YOUR INSTRUCTIONS — Return every line of the material exactly.

MATERIAL PROVIDED —

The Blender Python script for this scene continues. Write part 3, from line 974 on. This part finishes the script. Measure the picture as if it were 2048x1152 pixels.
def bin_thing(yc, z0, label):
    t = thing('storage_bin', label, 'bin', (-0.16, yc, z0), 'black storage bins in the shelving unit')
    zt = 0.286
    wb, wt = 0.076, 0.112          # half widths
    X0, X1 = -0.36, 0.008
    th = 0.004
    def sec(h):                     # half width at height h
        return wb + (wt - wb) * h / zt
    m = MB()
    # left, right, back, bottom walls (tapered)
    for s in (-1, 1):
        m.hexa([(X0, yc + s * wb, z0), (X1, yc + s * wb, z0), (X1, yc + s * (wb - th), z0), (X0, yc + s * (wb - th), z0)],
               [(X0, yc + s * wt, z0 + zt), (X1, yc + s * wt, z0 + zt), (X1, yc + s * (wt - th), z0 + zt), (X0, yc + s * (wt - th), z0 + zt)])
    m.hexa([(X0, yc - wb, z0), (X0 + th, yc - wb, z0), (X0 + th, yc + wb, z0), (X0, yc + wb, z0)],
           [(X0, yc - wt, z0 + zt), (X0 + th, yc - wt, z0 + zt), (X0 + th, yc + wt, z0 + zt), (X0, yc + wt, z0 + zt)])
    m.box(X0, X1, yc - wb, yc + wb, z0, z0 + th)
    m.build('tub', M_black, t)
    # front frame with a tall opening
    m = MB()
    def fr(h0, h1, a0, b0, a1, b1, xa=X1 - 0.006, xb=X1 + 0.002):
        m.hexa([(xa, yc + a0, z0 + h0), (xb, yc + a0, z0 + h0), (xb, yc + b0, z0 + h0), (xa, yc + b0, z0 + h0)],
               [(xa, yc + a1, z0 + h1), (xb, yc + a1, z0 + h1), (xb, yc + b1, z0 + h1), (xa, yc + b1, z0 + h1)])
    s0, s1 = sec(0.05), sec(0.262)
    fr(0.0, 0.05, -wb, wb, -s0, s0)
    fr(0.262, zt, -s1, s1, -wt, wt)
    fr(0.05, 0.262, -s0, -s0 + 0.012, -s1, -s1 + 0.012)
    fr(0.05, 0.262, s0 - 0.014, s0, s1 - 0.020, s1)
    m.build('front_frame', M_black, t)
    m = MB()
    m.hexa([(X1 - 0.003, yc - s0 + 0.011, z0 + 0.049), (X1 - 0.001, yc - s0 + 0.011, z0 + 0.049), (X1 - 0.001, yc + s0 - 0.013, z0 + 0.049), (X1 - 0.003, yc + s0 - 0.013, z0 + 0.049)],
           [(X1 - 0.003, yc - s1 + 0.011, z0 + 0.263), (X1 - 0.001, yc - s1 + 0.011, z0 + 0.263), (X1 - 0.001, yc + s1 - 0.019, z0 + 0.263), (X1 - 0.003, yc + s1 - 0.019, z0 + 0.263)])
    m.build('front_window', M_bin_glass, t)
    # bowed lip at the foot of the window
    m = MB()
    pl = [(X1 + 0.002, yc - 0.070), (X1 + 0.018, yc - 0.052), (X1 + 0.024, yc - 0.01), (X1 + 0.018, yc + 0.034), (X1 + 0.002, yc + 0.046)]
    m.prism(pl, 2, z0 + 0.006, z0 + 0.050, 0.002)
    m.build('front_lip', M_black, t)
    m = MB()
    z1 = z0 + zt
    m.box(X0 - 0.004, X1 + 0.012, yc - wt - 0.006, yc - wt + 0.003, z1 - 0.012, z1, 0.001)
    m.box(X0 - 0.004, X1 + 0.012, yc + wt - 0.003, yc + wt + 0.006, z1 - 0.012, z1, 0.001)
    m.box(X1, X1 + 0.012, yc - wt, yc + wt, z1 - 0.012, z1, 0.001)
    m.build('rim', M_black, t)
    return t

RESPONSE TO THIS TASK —
The Blender Python script for this scene continues. Write part 3, from line 974 on. This part finishes the script. Measure the picture as if it were 2048x1152 pixels.
def bin_thing(yc, z0, label):
    t = thing('storage_bin', label, 'bin', (-0.16, yc, z0), 'black storage bins in the shelving unit')
    zt = 0.286
    wb, wt = 0.076, 0.112          # half widths
    X0, X1 = -0.36, 0.008
    th = 0.004
    def sec(h):                     # half width at height h
        return wb + (wt - wb) * h / zt
    m = MB()
    # left, right, back, bottom walls (tapered)
    for s in (-1, 1):
        m.hexa([(X0, yc + s * wb, z0), (X1, yc + s * wb, z0), (X1, yc + s * (wb - th), z0), (X0, yc + s * (wb - th), z0)],
               [(X0, yc + s * wt, z0 + zt), (X1, yc + s * wt, z0 + zt), (X1, yc + s * (wt - th), z0 + zt), (X0, yc + s * (wt - th), z0 + zt)])
    m.hexa([(X0, yc - wb, z0), (X0 + th, yc - wb, z0), (X0 + th, yc + wb, z0), (X0, yc + wb, z0)],
           [(X0, yc - wt, z0 + zt), (X0 + th, yc - wt, z0 + zt), (X0 + th, yc + wt, z0 + zt), (X0, yc + wt, z0 + zt)])
    m.box(X0, X1, yc - wb, yc + wb, z0, z0 + th)
    m.build('tub', M_black, t)
    # front frame with a tall opening
    m = MB()
    def fr(h0, h1, a0, b0, a1, b1, xa=X1 - 0.006, xb=X1 + 0.002):
        m.hexa([(xa, yc + a0, z0 + h0), (xb, yc + a0, z0 + h0), (xb, yc + b0, z0 + h0), (xa, yc + b0, z0 + h0)],
               [(xa, yc + a1, z0 + h1), (xb, yc + a1, z0 + h1), (xb, yc + b1, z0 + h1), (xa, yc + b1, z0 + h1)])
    s0, s1 = sec(0.05), sec(0.262)
    fr(0.0, 0.05, -wb, wb, -s0, s0)
    fr(0.262, zt, -s1, s1, -wt, wt)
    fr(0.05, 0.262, -s0, -s0 + 0.012, -s1, -s1 + 0.012)
    fr(0.05, 0.262, s0 - 0.014, s0, s1 - 0.020, s1)
    m.build('front_frame', M_black, t)
    m = MB()
    m.hexa([(X1 - 0.003, yc - s0 + 0.011, z0 + 0.049), (X1 - 0.001, yc - s0 + 0.011, z0 + 0.049), (X1 - 0.001, yc + s0 - 0.013, z0 + 0.049), (X1 - 0.003, yc + s0 - 0.013, z0 + 0.049)],
           [(X1 - 0.003, yc - s1 + 0.011, z0 + 0.263), (X1 - 0.001, yc - s1 + 0.011, z0 + 0.263), (X1 - 0.001, yc + s1 - 0.019, z0 + 0.263), (X1 - 0.003, yc + s1 - 0.019, z0 + 0.263)])
    m.build('front_window', M_bin_glass, t)
    # bowed lip at the foot of the window
    m = MB()
    pl = [(X1 + 0.002, yc - 0.070), (X1 + 0.018, yc - 0.052), (X1 + 0.024, yc - 0.01), (X1 + 0.018, yc + 0.034), (X1 + 0.002, yc + 0.046)]
    m.prism(pl, 2, z0 + 0.006, z0 + 0.050, 0.002)
    m.build('front_lip', M_black, t)
    m = MB()
    z1 = z0 + zt
    m.box(X0 - 0.004, X1 + 0.012, yc - wt - 0.006, yc - wt + 0.003, z1 - 0.012, z1, 0.001)
    m.box(X0 - 0.004, X1 + 0.012, yc + wt - 0.003, yc + wt + 0.006, z1 - 0.012, z1, 0.001)
    m.box(X1, X1 + 0.012, yc - wt, yc + wt, z1 - 0.012, z1, 0.001)
    m.build('rim', M_black, t)
    return t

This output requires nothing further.